The downside of moving
July 31st, 2007Writing this plunged in gloom. Packing cases all around. The walls stripped of pictures. No longer a home but a shell. And there in the middle of the floor the large black leather sofa, a vived reminder of the high cost of moving. The tall thin man and the small squat man from our removers took it around to the flat in Savernake Road yesterday. With many backwards and forwards movements they got it around several landings up to the second floor. But they could not get it through the door to the flat.

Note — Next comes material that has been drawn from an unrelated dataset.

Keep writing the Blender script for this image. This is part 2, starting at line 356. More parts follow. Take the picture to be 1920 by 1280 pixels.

With the tall man below bearing the weight and the small man in front devising the strategy they tried with many twists and turns to squeeze it through our new front door. But finally they had to admit failure. There was a slight possibility that they might have been able to get in if they had been able to open the door of the flat opposite. But there was no human response to our knocking on the door, just a mixture in irritable barking and low growling from the dog inside.

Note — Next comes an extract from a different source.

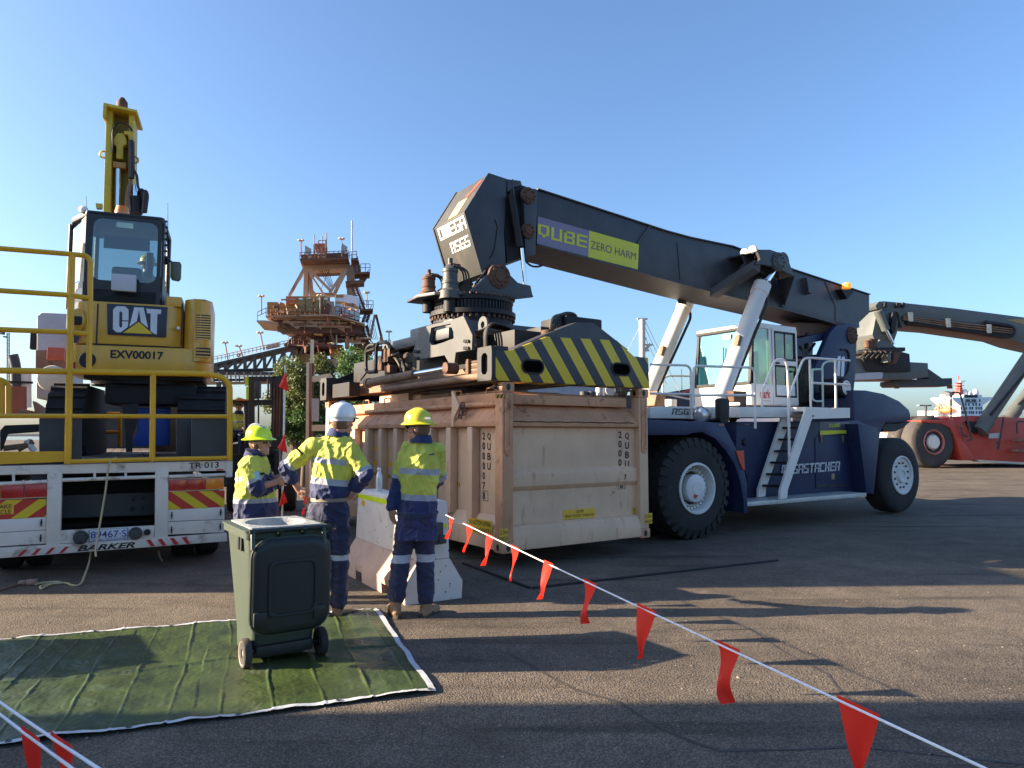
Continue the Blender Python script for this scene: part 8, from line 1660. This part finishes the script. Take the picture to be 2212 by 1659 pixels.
# ------------------------------------------------------------------ trees
def leafmat(name, col):
    m = mat(name, col, .5, var=.4, vsc=1.3, trans=.35); return m
def tree(label, cpx, D, rad, hts, nleaf, seed, mt, group='trees behind the yard'):
    b = at_depth(*cpx, D); T = Frame('tree', label, 'tree', (b.x, D), 0, group, z=gz(D)); rnd = random.Random(seed); ce = T.loc(b)
    trk = MB().tube([V((0, 0, 0)), V((.05, 0, ce.z*.4)), V((-.04, 0, ce.z*.8)), V((0, 0, ce.z))], .1, 10, rs=[.13, .11, .08, .04])
    clumps = []
    for i in range(60):
        while True:
            d = V((rnd.uniform(-1, 1), rnd.uniform(-1, 1), rnd.uniform(-1, 1)))
            if .25 < d.length < 1: break
        c = ce+V((d.x*rad, d.y*rad, d.z*hts)); clumps.append((c, rnd.uniform(.22, .42)*rad)); trk.tube([V((0, 0, ce.z*.5+.4*(c.z-ce.z))), (V((0, 0, ce.z))+c)*.5, c], .02, 5, rs=[.035, .02, .008])
    T.part('trunk', trk, mat('bark', (.12, .085, .06), .9, var=.3))
    vs_ = []; fs = []
    for i in range(nleaf):
        c, r = clumps[rnd.randrange(len(clumps))]; d = V((rnd.gauss(0, 1), rnd.gauss(0, 1), rnd.gauss(0, .8))).normalized()*r*(rnd.random()**.4)
        p = c+d; a = V((rnd.gauss(0, 1), rnd.gauss(0, 1), rnd.gauss(-.4, .7))).normalized()*rnd.uniform(.05, .1); w = a.cross(V((rnd.gauss(0, 1), rnd.gauss(0, 1), rnd.gauss(0, 1)))).normalized()*a.length*.34
        k = len(vs_); vs_ += [p, p+a*.5+w, p+a, p+a*.5-w]; fs.append([k, k+1, k+2, k+3])
    T.part('crown', MB().add(vs_, fs), mt, recalc=False, ang=5)
lf1 = leafmat('leaf_olive', (.085, .11, .028)); lf2 = leafmat('leaf_green', (.075, .14, .03))
tree('bushy green tree behind the whip pole and the cream frame', (660, 862), 21, 1.0, 1.3, 24000, 1, lf1); tree('tree crown showing over the black end of the spreader', (766, 826), 25, 1.0, 1.1, 14000, 2, lf2); tree('small bright shrub at the foot of the bushy tree', (640, 918), 20, .6, .5, 7000, 3, lf2)
# ------------------------------------------------------------------ grit on the asphalt
rg = random.Random(11); gv = []; gf = []
for i in range(900):
    y = 3.0+9*rg.random()**1.6; x = rg.uniform(-.75, .75)*y; r = rg.uniform(.003, .011)*(1.6 if rg.random() < .06 else 1)
    k = len(gv); gv += [V((x+r*math.cos(a)*rg.uniform(.7, 1.2), y+r*math.sin(a)*rg.uniform(.7, 1.2), .001)) for a in [j*1.257 for j in range(5)]]+[V((x+rg.uniform(-.3, .3)*r, y+rg.uniform(-.3, .3)*r, r*rg.uniform(.5, .9)))]
    gf += [[k+j, k+(j+1) % 5, k+5] for j in range(5)]
tag(MB().add(gv, gf).build('loose_grit', mat('grit', (.2, .16, .13), .9, var=.5, vsc=9), recalc=False), 'loose grit and small stones scattered over the asphalt', 'grit', kind='stuff')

So down it had to go. And there it stands now. And I realise that I shall have to let it go. Despite all my efforts to adopt a Buddhist attitude of letting go of material things I don’t want to lose it. It is incredibly comfortable. and takes four adults. It has been the scene many times of of rollicking laughter at something on the television or a joke cracked by one the household. It has served as a spare bed for someone who didn’t want to go home after a party.

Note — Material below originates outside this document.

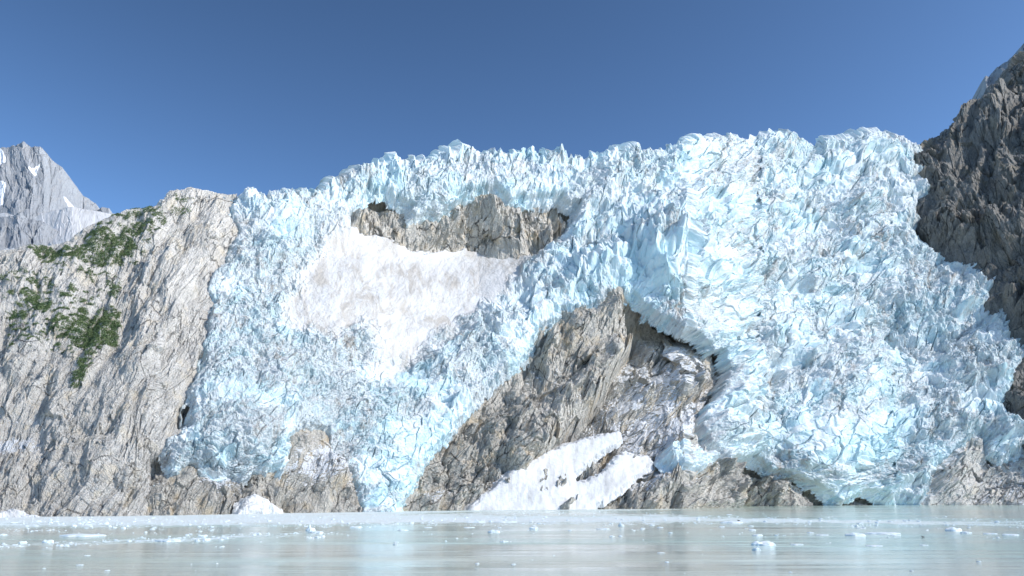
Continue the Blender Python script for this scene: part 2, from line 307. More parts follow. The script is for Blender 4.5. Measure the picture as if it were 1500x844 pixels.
# ------------------------------------------------------------------ glacier
def rocks_sdf(px, py):
    d = np.full(px.shape, -999.0, f32)
    for P, wp in ROCKS: d = np.maximum(d, sdf(px, py, P, 60, wp))
    return d
ST = 0.85
SNOWF = [(500, 332), (478, 360), (455, 395), (435, 425), (415, 455), (425, 490), (470, 492), (520, 480), (555, 492), (545, 540), (585, 548), (620, 510), (660, 488), (700, 458), (735, 440), (748, 408), (785, 376), (842, 330), (820, 300), (700, 340), (560, 340)]
def ice_relief(px, py):
    wx = fbm(px / 45, py / 45, 3, 5) * 14 + gn(px / 9, py / 9, 8) * 1.1; wy = fbm(px / 45, py / 45, 3, 6) * 12 + gn(px / 9, py / 9, 9) * 1.1
    x = px + wx; y = py + wy
    sfd = sdf(px, py, SNOWF, 70, 2.0, 44) + 22 * fbm(px / 40, py / 30, 4, 45) * sst(372, 400, py); sf = sst(-20, 14, sfd)
    fine = gau(px, py, 430, 480, 190, 240)                                   # the western lobe is more finely broken
    wall = gau(px, py, 960, 390, 170, 75)                                    # tall seracs over the bend
    top = gau(px, py, 690, 245, 190, 28)
    lobe = gau(px, py, 1235, 650, 85, 60) + gau(px, py, 600, 670, 70, 80)    # smoother pressed ice
    var = np.clip(1 + 1.2 * fbm(px / 90, py / 70, 3, 97), .3, 2.0)           # some reaches are wilder than others
    rub = sst(-.34, .24, fbm(px / 75, py / 48, 4, 101) + .12 * gau(px, py, 1330, 420, 170, 190) + .1 * fine - .35 * lobe - .15 * wall - .2 * top)
    rub = np.clip(rub + .35 * fine, 0, 1); cln = 1 - rub
    b1, r1 = crags(x / 60, y / 46, 11, 0.9, 1.5, 1.0, .15, .5); b2, r2 = crags(x / 22, y / 18, 12, 1.1, 1.8, 1.0, .16, .55)
    t1, e1, r1b = blocks(x / 31, y / 20, 16, 0.75, 1.3); t2, e2, r2b = blocks(x / 16, y / 11, 15, 0.7, 1.2); b2w, r2w = crags(x / 14, y / 32, 22, 1.3, 1.3, 1.1, .16, .4)
    b3, r3 = crags(x / 9, y / 7.4, 13, 1.2, 1.9, 1.0, .16, .5); b4, r4 = crags(x / 4.2, y / 3.6, 14, 1.2, 1.9, 1.0, .08, .5)
    A1 = 19 * (1 - .5 * fine + .4 * wall - .7 * top); A2 = 9.5 * (1 - .35 * fine + .3 * wall + .3 * top - .5 * lobe); A2w = 14.0 * np.clip(wall * 1.1 + top * .7, 0, 1.2)
    d = A1 * b1 + A2 * b2 * var * (1 - .5 * np.clip(wall, 0, 1)) + A2w * b2w + 7.5 * t1 * (.3 + cln) * (1 - .5 * fine) * (1 - .6 * top) + (2.0 + 3.5 * cln) * t2 * (1 - .5 * lobe) * var + 4.6 * b3 * (.35 + .75 * rub) + 2.2 * b4 * (.25 + .9 * rub)
    # rows of crevasses lying across the flow
    row = (y + np.interp(px, [200, 500, 700, 850, 1100, 1600], [70, 20, 5, 10, 50, 160]) + 18 * fbm(px / 60, py / 60, 2, 140)) / 13.0; fr = row - np.floor(row)
    rz = sst(.0, .3, fbm(px / 95 + 3, py / 70, 3, 141)) * (1 - .8 * lobe) * (1 - .6 * np.clip(wall, 0, 1))
    d += 7.5 * rz * (.55 - fr) * (.4 + .9 * np.abs(gn(x / 17, np.floor(row) * 3.7, 142))) 
    face = np.clip(gau(px, py, 1240, 640, 90, 60) + gau(px, py, 760, 265, 80, 20) + gau(px, py, 600, 262, 60, 22) + gau(px, py, 585, 660, 55, 75) + gau(px, py, 1030, 450, 60, 45) + gau(px, py, 1180, 470, 40, 25) + gau(px, py, 1320, 560, 50, 25), 0, 1)
    d *= 1 - .5 * face
    for mx, my, sx, sy, h in ((905, 268, 42, 28, 13), (862, 275, 22, 28, -11), (1038, 425, 22, 36, -15), (1092, 440, 34, 40, 13), (1126, 558, 12, 22, -24), (1235, 560, 62, 34, 11), (1180, 600, 26, 22, -9), (1062, 620, 28, 50, 10),
                              (962, 372, 26, 46, 12), (930, 400, 14, 30, -9), (1000, 350, 16, 30, 9), (880, 402, 40, 22, 8), (1230, 655, 70, 45, 12), (385, 600, 60, 55, 8), (300, 420, 24, 60, 6), (470, 560, 28, 36, -8), (600, 600, 26, 60, -8), (660, 540, 60, 36, 9),
                              (1040, 275, 60, 16, 9), (1180, 250, 90, 14, 8), (1100, 330, 80, 18, 8), (1250, 380, 90, 20, 9), (1380, 450, 60, 26, 9), (1330, 500, 80, 16, -7), (1190, 300, 80, 14, -7), (1420, 560, 50, 40, 9), (760, 262, 60, 16, 8), (590, 262, 45, 18, 7)):
        gx_ = px + 10 * gn(px / 30, py / 30, 180); gy_ = py + 8 * gn(px / 26, py / 26, 181); d += h * gau(gx_, gy_, mx, my, sx, sy)
    d += 14 * fbm(px / 120, py / 80, 3, 61) + 2.0 * (ridged(px / 24, py / 20, 3, 71) - .5) + (.15 + 2.0 * rub) * (ridged(px / 8, py / 7, 3, 72) - .5) + (.12 + .5 * rub) * gn(px / 2.2, py / 2.2, 77)
    d -= sst(0.07, 0.0, e2) * sst(0.55, 0.85, r2b) * 6 + sst(.05, 0, e1) * sst(.4, .8, r1b) * 8
    # narrow curved cracks on the pressed lobe
    ck = sst(0.05, 0.0, np.abs(gn(px / 38 + gn(px / 30, py / 30, 5), py / 24, 83))) * sst(0.0, 0.25, gn(px / 50, py / 40, 84))
    d -= 3.5 * ck * np.clip(lobe * 1.5, 0, 1)
    roll = 5 * fbm(px / 70, py / 40, 3, 31) + .5 * fbm((px + .6 * py) / 9, (py - .6 * px) / 60, 3, 33) + 0.5 * fbm(px / 6, py / 5, 2, 32)
    d = d * (1 - .95 * sf) + roll * sf
    blue = np.clip(0.02 + .22 * cln + 0.35 * (r2 - .5) + 0.2 * (r3 - .5) + 0.55 * (r2b - .5) + .6 * rz * sst(.55, .95, fr) + 0.35 * lobe + 0.25 * wall + 0.5 * fbm(px / 90, py / 70, 3, 51) , 0, 1)
    dirt = np.clip(0.24 + .35 * rub + 1.0 * fbm(px / 80 + .5, py / 60, 3, 52) + 0.7 * gau(px, py, 530, 440, 90, 45) + 0.4 * gau(px, py, 1300, 380, 190, 160) + .3 * gau(px, py, 1060, 290, 90, 40) + 0.35 * gau(px, py, 520, 620, 60, 60) + .35 * gau(px, py, 1140, 650, 50, 40) - .3 * gau(px, py, 640, 390, 90, 30), 0, 1)
    return d, sf, blue, dirt, top, wall, rub
px, py = grid(222, 1640, 168, 768, ST)
P0 = sheet_points(px, py, base, crest_ice, 0.9, 0.35)
N = normals(P0); mpp = (P0[..., 1] / F)
rs = rocks_sdf(px, py); di = -rs
d, sf, blue, dirt, top, wall, rub = ice_relief(px, py)
for c_ in RCAVES + UCAVES + LCAVES: di = np.minimum(di, -sdf(px, py, c_, 20, .6))
gz = gau(px, py, 1030, 560, 60, 110)
di = di + 3.0 * (crags(px / 9, py / 8, 150)[0] - .3) + 9 * gz * (crags(px / 15, py / 13, 152)[0] - .3) + 2.0 * (crags(px / 4, py / 4, 151)[0] - .3)
Tk = 7 - 3.5 * gau(px, py, 320, 690, 90, 25) - 4 * gau(px, py, 1335, 280, 45, 110) + 6 * gau(px, py, 1055, 570, 70, 90) + 8 * gau(px, py, 860, 320, 30, 40) + 7 * gau(px, py, 690, 285, 170, 20) + 6 * gau(px, py, 1180, 700, 120, 40) + 2 * gau(px, py, 980, 470, 70, 50) - 5.5 * gau(px, py, 660, 375, 170, 22) - 3 * gau(px, py, 330, 380, 30, 110) 
R = 6.0 + .2 * np.maximum(Tk - 10, 0); q = np.clip(di / R, 0, 1); th = Tk * (.35 * sst(0, .12, q) + .65 * np.sqrt(1 - (1 - q) ** 2))
gz = gau(px, py, 1030, 560, 60, 110); th = np.where(di < 0, di * (1.6 + 4 * gz), th)
d2 = (d + 3 * gz) * (0.45 + 0.55 * sst(0, 20, di))
keep = (di > -9 + 6 * gz) & ((px > 312) | (py > 310))
disp = (th + d2) * mpp
P = P0 + N * disp[..., None]
cr = crest_ice(px); nearc = sst(34, 4, np.abs(py - cr)) * np.clip(gau(px, py, 690, 235, 210, 60) * 1.4 + .4, 0, 1.2)
f1, f2, hh, _, _ = worley(px / 13, py / 16, 201); f1b, _, hb, _, _ = worley(px / 6.5, py / 9, 202)
spk = np.clip(1 - f1 * 1.7, 0, 1) ** 1.2 * rnd(hh, 7) ** 1.5 * 17 * (.7 + .6 * gn(px / 3, py / 3, 203)) + np.clip(1 - f1b * 1.7, 0, 1) * rnd(hb, 7) ** 1.2 * 11
spw = np.clip(1 - f1 * 1.6, 0, 1) * rnd(hh, 8) ** 2 * 16 * np.clip(wall, 0, 1) * (1 - sf) * sst(0, 25, di)
P[..., 2] += (spk * nearc * sst(0, 25, di) + spw) * mpp
flow = np.stack([px, py, disp / mpp * .7], -1)
glacier = build('glacier', P, keep, M_ICE, dict(flow=flow, snow=sf, dirt=dirt, blue=blue, rub=rub))
tag(glacier, 'huge pale blue crevassed glacier tumbling down the mountainside to the sea', 'glacier', kind='structure')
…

Now it stands empty and forlorn. And I have a problem. There is not even time to give it away. And I don’t want to give it away because it cost me an arm and a leg and it still has many years of life in it. So it will go in the van to Dorset tomorrow and I shall endeavour to sell it there.
But I should not complain. At least another calamity was averted, surely because of the intervention and that God whom I don’t believe in. I had told the thin man to take the picture above the mantlepiece in the upstairs sitting room to Savernake. I had made a mistake. My wife met him in the hallway and sent back upstairs to put it back. Which he did but it missed the picture hook and crashed down knocking the vase which had bought for some wedding anniversary into the hearth. Incredibly it bounced. The tall man held it up and spun it round to demonstrate to my wife that there was not a chip or a crack anywhere.
It is about 7 AM. The sun has just emerged above the roofs of the houses behind the house in Roderick Road, Gospel Oak, which tomorrow will no longer be our home. This is the last time I shall see it between the branches of the lime tree. This is the last blog I shall write from Roderick. This is the last time I shall turn, lost for words, and gaze at the garden, hoping for inspiration that will give me the final sentence. This is the final sentence from Roderick Road. My wife is now up urging me to do something useful, like disconnecting the computer ready for the removal men to shove it a box when they arrive in an hour’s time. I am reluctant to stop. I have lit another cigarette. I don’t want to accept it. But this really is the last sentence from Roderick Road. And I have to go and find the marking tape to ensure that the computer ends up in my study in Dorset not in the attic.